Only six candidates out of more than 80 candidates survived selection by the hard-line Guardian Council, a panel of clerics and lawyers overseen by Supreme Leader Ayatollah Ali Khamenei, who has the final say on all state affairs. Two hardline candidates withdrew from the race before the election.
The president, who runs the government on a day-to-day basis and has special responsibility for Iran’s struggling economy, is ultimately accountable to the Supreme Leader.
Below are brief sketches of three radical and one moderate candidates in the upcoming elections:

MOHAMMAD BAQER KALIBAF
A former commander of the Islamic Revolutionary Guard Corps and an ally of Khamenei, Qalibaf is the current speaker of the hardline-dominated parliament. He has previously run unsuccessfully for president twice and was forced to withdraw from a third attempt in 2017 to prevent a split hardline vote in Raisi’s first failed presidential bid.
In 2005, Qalibaf resigned from the Guard to run for president. After an unsuccessful campaign, he took over as mayor of Tehran with the Supreme Leader’s approval, a position he held for 12 years.
In 2009, as mayor of Tehran, Qalibaf took credit for helping quell months of bloody riots that rocked the establishment after a presidential election that opposition candidates claimed was rigged to ensure the re-election of radical Mahmoud Ahmadinejad.
He is known to civil rights activists as someone who, as head of the national police, suppressed protests by personally beating demonstrators in 1999, and also played an active role in quelling riots in 2003. Qalibaf did not respond to a request for comment on these allegations.

SAEED JALILI
Jalili is a hard-line diplomat who lost his right leg while fighting for the Guard in the Iran-Iraq war in the 1980s.
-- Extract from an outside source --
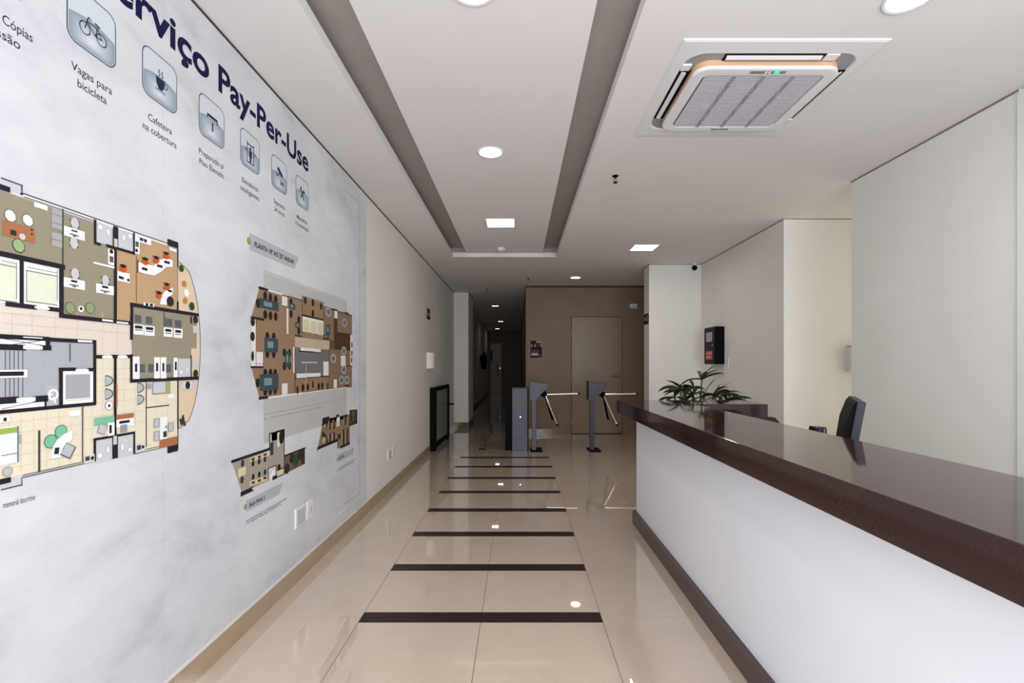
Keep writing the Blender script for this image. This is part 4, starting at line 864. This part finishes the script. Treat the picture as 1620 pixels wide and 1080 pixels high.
# office chair under the return
ch = thing('office_chair', (1.74, 3.3, 0), 'black office chair whose back shows under the counter return', 'chair')
bk = MB(); prof = [(.0, .60), (.02, .56), (.23, .56), (.25, .60), (.25, .87), (.21, .915), (.04, .915), (.0, .87)]
bk.prism([(1.52+p_[0], p_[1]) for p_ in prof], 'y', 3.30, 3.36); bk.build('backrest', FABRIC, ch)
MB().bbox(1.50, 1.94, 2.93, 3.30, .44, .51, .02).build('seat', FABRIC, ch)
MB().cyl((1.72, 3.12, .12), (1.72, 3.12, .44), .03).build('column', BLACK, ch)
MB().tube([(1.66, 3.33, .6), (1.66, 3.35, .48), (1.70, 3.2, .44)], .02).build('back_bracket', BLACK, ch)
for k in range(5):
    a = k*2*math.pi/5+.3; e = (1.72+.27*math.cos(a), 3.12+.27*math.sin(a), .075)
    lg = MB().cyl((1.72, 3.12, .12), e, .024, .016).build('leg', BLACK, ch)
    MB().cyl((e[0], e[1]-.015, .03), (e[0], e[1]+.015, .03), .03).cyl((e[0], e[1], .03), (e[0], e[1], .08), .01).build('castor', BLACK, lg)

# ------------------------------------------------------------------ fire panel on the right wall, conduit box, dispenser
fp = thing('alarm_panel', (XR-.06, 6.47, 1.28), 'black wall box with grey display and red label on the right wall', 'alarm panel')
MB().bbox(XR-.12, XR, 6.29, 6.65, 1.28, 1.766, .003).build('cabinet', BLACKM, fp)
xd = XR-.12
dr = MB().bbox(xd-.006, xd, 6.30, 6.645, 1.285, 1.761, .002).build('door', mat('panel_door', (30, 26, 29), .5, spec=.1), fp)
MB().box(xd-.0075, xd-.006, 6.372, 6.575, 1.575, 1.70).build('display', mat('grey_display', (150, 152, 146), .3), dr); MB().cyl((xd-.006, 6.345, 1.525), (xd-.016, 6.345, 1.525), .011).build('lock', CHROME, dr)
lb = MB().box(xd-.0075, xd-.006, 6.365, 6.585, 1.34, 1.455).build('label', REDLAB, dr)
def rplace(u, v, l): return (xd-.0082, -u, v)
tl = MB(); text_on(tl, 'ALARME', -6.565, -6.39, 1.41, .026, rplace, .03); text_on(tl, 'INCÊNDIO', -6.56, -6.40, 1.36, .026, rplace, .03)
tl.build('lettering', mat('label_pale', (240, 170, 140), .5), dr)
so2 = thing('wall_switch', (XR, 6.2, 1.235), 'narrow white wall switch just right of the black alarm box', 'switch')
MB().bbox(XR-.01, XR, 6.155, 6.235, 1.24, 1.36, .003).build('plate', ABS, so2); MB().bbox(XR-.014, XR-.01, 6.18, 6.21, 1.28, 1.32, .002).build('rocker', ABSG, so2)
ds = thing('dispenser', (3.37, 4.83, 1.2), 'white rounded dispenser on the yellowish alcove wall', 'dispenser')
pts = [(3.27, 4.886), (3.47, 4.886)]+[(3.37+.1*math.cos(math.radians(a)), 4.845-.08*math.sin(math.radians(a))) for a in range(0, 181, 15)]
MB().prism(pts, 'z', 1.2, 1.44).build('body', ABS, ds); MB().prism([(3.37+(u_-3.37)*.92, 4.886+(v_-4.886)*.92) for u_, v_ in pts], 'z', 1.44, 1.465).build('lid', ABSG, ds)
# added window frame, out of view, round the light that brightens the alcove
w2 = struct('added_window', MB().box(4.06, 4.1, 3.95, 4.0, .3, 2.6).box(4.06, 4.1, 4.78, 4.83, .3, 2.6).box(4.06, 4.1, 4.0, 4.78, .3, .35).box(4.06, 4.1, 4.0, 4.78, 2.55, 2.6), ABS)
MB().box(4.09, 4.096, 4.0, 4.78, .35, 2.55).build('pane', MATS['pale_glass'], w2)
area('alcove_added_light', (4.05, 4.39, 1.45), (0, math.radians(90), 0), 2.2, .75, 9, (1, .96, .80))  # added lamp that brightens the alcove; its real source is unseen

# ------------------------------------------------------------------ potted plant behind the return
pb = Vector((1.68, 4.62, 0))
pt = thing('potted_plant', pb, 'dark green potted palm with lance shaped leaves behind the counter', 'plant')
MB().lathe(pb, [(0, 0), (.12, 0), (.15, .02), (.18, .36), (.185, .38), (.165, .38), (.16, .34)]).build('pot', POT, pt)
MB().lathe(pb, [(0, .345), (.162, .34)]).build('soil', SOIL, pt)
def leaf(base, az, el, ln_, wd, droop):
    m_ = MB(); n = 6; rows_ = []; pos = Vector(base); e = el
    side = Vector((-math.sin(az), math.cos(az), 0))
    roll = R.uniform(-1.1, 1.1)
    for k in range(n+1):
        t_ = k/n; wv = wd*(math.sin(math.pi*min(1, .12+t_*.88))**.7)*.5
        up = Vector((-math.cos(az)*math.sin(e), -math.sin(az)*math.sin(e), math.cos(e)))
        sd_ = side*math.cos(roll)+up*math.sin(roll); up = up*math.cos(roll)-side*math.sin(roll)
        rows_.append((pos-sd_*wv+up*wv*.25, pos-up*wv*.1, pos+sd_*wv+up*wv*.25))
        pos = pos+Vector((math.cos(az)*math.cos(e), math.sin(az)*math.cos(e), math.sin(e)))*ln_/n; e -= droop/n
    vs = [v for r_ in rows_ for v in r_]; fs = []
    for k in range(n): fs += [(3*k, 3*k+1, 3*k+4, 3*k+3), (3*k+1, 3*k+2, 3*k+5, 3*k+4)]
    m_.add(vs, fs, True); m_.build('leaf', LEAF, pt)
tips = [(-.17, -.04, 1.04, 2.9), (.05, .0, 1.13, .9), (-.05, -.06, 1.06, 2.2), (.24, -.02, .99, .0), (.0, -.10, .97, 4.4), (-.10, .05, 1.0, 1.9), (.14, -.08, .97, 5.4), (-.22, -.05, .96, 3.5), (.30, .04, .94, .2), (.06, -.05, 1.0, 1.2), (-.02, .03, .98, 2.6), (.18, .05, .98, .5)]
for tx, ty, tz, az0 in tips:
    top = pb+Vector((tx, ty, tz)); mid_ = pb+Vector((tx*.35, ty*.35, tz*.6))
    MB().tube([pb+Vector((tx*.12, ty*.12, .34)), mid_, top], .0065, 6).build('stem', STEM, pt)
    nl = R.choice([6, 7, 7])
    for k in range(nl):
        az = az0+(k-(nl-1)/2)*.6+R.uniform(-.2, .2); el = R.uniform(-.2, 1.0)
        leaf(top, az, el, R.uniform(.17, .27), R.uniform(.026, .038), R.uniform(.4, 1.5))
Holder of a doctorate in political science, Jalili said he is a devout supporter of Iran’s “velayat-e faqih,” or rule based on supreme jurisprudence, a system of Islamic rule that forms the basis of Khamenei’s position.
Appointed by Khamenei, Jalili served as secretary of the Supreme National Security Council for five years from 2007, which automatically made him the chief nuclear negotiator. Jalili also served for four years in Khamenei’s office and was an unsuccessful candidate in the 2013 presidential election.
Former deputy foreign minister Jalili was appointed by Khamenei in 2013 as a member of the Ad Hoc Council, a body that mediates disputes between parliament and the Guardian Council.

MASOUD PEZESHKIAN
An Iranian lawmaker of Azeri origin, Pezeshkian is the only moderate candidate endorsed by the Guardian Council and backed by the pro-reform camp. His prospects depend on attracting millions of disaffected voters who have stayed home since 2020.
Pezeshkian is a doctor by profession. In the years 2001–2005, he served as Minister of Health in the government of reformist president Mohammad Khatami, and since 2008 he has been a member of parliament.
Pezeshkian has been a vocal critic of the Islamic Republic for its lack of transparency over the 2022 death of Mahsa Amini, a young Iranian Kurdish woman, in custody, which sparked months of unrest.
Pezeshkian was disqualified from running in the 2021 presidential election.

MOSTAFA POURMOHAMMADI
The only cleric in the race, Pourmohammadi served as interior minister during radical President Mahmoud Ahmadinejad’s first term from 2005 to 2008.
He was deputy minister of intelligence from 1990 to 1999, and human rights groups alleged that he played a role in the assassinations of several prominent dissident intellectuals in Iran in 1998. He did not comment on these allegations, but a 1998 statement from the Ministry of Intelligence said: “A small number irresponsible, perverted and dishonest Ministry agents, who were most likely puppets of others, carried out these murders in the interests of foreigners.”
Human Rights Watch, in a 2005 report, documented Pourmohammadi’s alleged role in the execution of hundreds of political prisoners in the Iranian capital in 1988.
Pourmohammadi has never publicly addressed allegations about his role in the 1988 so-called “death committee” of religious judges, prosecutors and intelligence ministry officials who oversaw the executions.